What you need to do
Only the lines holding the string "holegrid" are needed. Copy each one.

====== Supplied data ======

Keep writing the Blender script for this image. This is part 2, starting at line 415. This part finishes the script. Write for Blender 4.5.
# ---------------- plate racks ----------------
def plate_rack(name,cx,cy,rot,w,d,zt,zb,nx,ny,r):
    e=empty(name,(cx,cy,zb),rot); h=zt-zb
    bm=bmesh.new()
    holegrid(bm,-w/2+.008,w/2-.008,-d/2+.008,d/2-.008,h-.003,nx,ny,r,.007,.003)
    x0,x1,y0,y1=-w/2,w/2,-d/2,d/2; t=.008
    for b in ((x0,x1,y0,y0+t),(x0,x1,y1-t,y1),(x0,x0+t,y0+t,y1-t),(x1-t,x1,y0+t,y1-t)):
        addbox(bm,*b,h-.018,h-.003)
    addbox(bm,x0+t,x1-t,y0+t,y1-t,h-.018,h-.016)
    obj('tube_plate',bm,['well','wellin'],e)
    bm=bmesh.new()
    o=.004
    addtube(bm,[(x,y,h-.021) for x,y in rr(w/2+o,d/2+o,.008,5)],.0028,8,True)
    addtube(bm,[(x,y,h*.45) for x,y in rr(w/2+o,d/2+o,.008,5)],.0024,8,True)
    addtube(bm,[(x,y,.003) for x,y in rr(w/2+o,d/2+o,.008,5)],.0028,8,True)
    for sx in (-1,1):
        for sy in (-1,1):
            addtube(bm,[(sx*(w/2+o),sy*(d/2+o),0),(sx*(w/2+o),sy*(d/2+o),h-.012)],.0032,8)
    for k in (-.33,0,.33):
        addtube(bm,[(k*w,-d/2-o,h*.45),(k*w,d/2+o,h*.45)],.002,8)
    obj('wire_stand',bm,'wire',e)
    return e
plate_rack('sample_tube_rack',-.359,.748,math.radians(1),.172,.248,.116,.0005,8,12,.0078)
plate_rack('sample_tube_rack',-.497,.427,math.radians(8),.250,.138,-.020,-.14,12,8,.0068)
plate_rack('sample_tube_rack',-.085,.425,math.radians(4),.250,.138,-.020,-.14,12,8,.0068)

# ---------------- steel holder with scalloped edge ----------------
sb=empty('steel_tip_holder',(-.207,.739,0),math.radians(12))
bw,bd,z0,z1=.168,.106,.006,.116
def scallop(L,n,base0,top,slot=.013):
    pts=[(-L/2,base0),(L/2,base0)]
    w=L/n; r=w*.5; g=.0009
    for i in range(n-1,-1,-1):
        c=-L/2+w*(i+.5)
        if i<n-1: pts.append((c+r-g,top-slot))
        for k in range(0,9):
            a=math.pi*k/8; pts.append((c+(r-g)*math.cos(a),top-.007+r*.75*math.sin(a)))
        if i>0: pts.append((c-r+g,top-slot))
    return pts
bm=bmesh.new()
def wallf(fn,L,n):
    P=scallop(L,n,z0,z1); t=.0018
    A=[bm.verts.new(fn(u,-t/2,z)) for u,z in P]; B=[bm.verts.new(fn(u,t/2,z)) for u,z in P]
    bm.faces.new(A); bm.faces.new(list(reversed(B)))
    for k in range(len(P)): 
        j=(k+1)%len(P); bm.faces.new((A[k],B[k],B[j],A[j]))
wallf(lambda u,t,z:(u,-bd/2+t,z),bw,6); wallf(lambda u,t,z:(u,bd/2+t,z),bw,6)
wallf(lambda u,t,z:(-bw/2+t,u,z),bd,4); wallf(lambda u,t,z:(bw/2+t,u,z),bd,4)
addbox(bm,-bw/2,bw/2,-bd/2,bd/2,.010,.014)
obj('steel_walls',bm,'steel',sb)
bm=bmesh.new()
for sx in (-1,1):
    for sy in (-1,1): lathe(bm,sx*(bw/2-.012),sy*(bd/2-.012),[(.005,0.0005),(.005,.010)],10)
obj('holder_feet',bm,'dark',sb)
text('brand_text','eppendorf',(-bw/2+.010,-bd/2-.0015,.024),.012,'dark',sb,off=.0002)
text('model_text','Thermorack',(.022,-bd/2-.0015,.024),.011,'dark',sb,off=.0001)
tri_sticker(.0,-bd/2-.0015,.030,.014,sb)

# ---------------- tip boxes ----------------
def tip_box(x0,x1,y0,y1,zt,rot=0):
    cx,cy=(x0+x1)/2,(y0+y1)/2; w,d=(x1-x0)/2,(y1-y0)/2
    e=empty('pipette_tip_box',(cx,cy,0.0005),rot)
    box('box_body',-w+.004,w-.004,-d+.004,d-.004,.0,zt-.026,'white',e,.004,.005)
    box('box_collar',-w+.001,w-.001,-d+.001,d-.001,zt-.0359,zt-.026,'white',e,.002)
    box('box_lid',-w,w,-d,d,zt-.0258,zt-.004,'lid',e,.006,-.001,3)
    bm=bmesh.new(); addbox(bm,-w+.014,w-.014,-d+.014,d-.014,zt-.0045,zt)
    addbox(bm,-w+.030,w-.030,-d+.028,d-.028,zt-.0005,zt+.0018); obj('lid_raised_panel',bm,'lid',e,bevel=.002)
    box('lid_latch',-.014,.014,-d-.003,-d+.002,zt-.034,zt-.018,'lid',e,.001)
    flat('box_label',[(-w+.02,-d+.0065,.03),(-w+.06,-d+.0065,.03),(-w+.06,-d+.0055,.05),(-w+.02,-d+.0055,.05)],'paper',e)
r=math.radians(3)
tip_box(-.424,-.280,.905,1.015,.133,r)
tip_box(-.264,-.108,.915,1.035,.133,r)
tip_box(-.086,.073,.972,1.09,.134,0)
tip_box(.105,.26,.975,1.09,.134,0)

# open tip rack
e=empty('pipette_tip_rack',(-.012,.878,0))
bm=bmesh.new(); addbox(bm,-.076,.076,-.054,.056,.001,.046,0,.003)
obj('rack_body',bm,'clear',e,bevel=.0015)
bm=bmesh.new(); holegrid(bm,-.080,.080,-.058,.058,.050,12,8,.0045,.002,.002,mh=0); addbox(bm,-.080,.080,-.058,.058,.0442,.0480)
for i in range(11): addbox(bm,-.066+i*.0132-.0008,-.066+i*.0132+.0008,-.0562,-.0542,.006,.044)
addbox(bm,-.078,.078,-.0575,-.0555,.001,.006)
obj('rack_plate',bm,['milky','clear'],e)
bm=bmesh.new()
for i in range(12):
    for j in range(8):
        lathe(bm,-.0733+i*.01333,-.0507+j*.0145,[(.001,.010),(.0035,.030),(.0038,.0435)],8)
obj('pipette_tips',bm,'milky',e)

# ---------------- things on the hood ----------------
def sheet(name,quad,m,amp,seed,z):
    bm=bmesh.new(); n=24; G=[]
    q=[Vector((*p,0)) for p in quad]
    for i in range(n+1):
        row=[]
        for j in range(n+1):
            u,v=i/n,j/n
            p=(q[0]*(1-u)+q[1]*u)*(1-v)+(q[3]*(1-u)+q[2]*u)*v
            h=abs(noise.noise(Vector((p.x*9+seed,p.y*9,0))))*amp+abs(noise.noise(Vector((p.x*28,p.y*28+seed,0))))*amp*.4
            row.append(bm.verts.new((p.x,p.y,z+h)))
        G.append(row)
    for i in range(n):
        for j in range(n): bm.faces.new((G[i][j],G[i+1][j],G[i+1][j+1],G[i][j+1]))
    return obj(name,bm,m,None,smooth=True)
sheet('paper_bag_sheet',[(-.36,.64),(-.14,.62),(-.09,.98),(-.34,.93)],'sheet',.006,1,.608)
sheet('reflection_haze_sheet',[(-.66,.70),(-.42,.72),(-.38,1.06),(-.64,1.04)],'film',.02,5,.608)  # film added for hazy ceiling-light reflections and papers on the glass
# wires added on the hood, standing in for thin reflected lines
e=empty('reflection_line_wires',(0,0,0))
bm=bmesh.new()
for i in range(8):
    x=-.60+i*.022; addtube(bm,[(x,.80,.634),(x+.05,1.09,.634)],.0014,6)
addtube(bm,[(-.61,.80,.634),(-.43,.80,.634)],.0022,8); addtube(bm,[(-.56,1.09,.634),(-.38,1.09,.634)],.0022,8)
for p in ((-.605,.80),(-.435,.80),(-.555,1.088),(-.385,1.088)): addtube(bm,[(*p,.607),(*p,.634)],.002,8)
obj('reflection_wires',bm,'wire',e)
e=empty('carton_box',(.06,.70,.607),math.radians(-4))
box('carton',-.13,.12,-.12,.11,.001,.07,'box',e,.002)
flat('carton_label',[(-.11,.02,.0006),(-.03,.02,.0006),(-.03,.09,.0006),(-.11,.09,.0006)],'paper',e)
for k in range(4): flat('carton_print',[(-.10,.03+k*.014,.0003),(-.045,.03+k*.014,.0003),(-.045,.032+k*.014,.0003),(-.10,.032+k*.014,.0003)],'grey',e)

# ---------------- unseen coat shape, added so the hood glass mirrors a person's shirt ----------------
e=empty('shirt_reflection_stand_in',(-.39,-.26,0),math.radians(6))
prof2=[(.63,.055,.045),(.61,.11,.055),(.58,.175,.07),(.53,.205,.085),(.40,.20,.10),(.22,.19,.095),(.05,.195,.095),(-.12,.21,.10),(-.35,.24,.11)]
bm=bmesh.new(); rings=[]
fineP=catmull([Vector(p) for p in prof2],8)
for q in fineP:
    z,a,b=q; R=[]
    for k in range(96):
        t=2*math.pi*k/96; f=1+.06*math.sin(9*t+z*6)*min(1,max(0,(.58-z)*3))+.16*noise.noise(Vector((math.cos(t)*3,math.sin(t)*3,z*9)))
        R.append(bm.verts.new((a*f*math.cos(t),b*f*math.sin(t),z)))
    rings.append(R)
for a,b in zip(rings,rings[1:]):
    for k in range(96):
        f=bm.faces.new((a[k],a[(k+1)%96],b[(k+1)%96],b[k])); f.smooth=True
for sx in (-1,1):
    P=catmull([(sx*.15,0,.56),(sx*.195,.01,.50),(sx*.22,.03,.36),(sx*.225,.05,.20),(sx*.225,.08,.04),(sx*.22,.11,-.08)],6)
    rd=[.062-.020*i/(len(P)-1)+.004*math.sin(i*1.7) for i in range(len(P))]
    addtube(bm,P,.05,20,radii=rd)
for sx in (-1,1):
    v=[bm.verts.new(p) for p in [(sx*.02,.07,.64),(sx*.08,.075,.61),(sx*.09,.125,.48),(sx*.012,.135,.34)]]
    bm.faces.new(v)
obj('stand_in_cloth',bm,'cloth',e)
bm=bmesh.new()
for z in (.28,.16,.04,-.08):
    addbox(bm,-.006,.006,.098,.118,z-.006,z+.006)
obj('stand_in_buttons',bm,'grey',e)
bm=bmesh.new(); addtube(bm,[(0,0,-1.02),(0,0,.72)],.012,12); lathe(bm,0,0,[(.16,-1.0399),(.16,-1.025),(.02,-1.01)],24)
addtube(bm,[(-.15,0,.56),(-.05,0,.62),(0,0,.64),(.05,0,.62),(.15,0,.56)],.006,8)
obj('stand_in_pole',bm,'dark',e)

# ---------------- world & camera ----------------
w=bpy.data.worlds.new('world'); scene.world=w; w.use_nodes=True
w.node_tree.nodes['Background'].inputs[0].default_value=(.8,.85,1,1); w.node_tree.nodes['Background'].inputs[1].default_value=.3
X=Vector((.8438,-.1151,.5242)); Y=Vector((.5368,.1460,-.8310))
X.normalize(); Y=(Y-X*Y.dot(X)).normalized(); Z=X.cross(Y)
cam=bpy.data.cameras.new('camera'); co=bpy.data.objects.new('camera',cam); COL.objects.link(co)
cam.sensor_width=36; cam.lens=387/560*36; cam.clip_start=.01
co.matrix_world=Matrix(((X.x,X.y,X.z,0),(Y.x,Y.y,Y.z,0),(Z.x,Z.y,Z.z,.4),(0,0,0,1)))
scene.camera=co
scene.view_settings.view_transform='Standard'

======

Expected output
    holegrid(bm,-w/2+.008,w/2-.008,-d/2+.008,d/2-.008,h-.003,nx,ny,r,.007,.003)
bm=bmesh.new(); holegrid(bm,-.080,.080,-.058,.058,.050,12,8,.0045,.002,.002,mh=0); addbox(bm,-.080,.080,-.058,.058,.0442,.0480)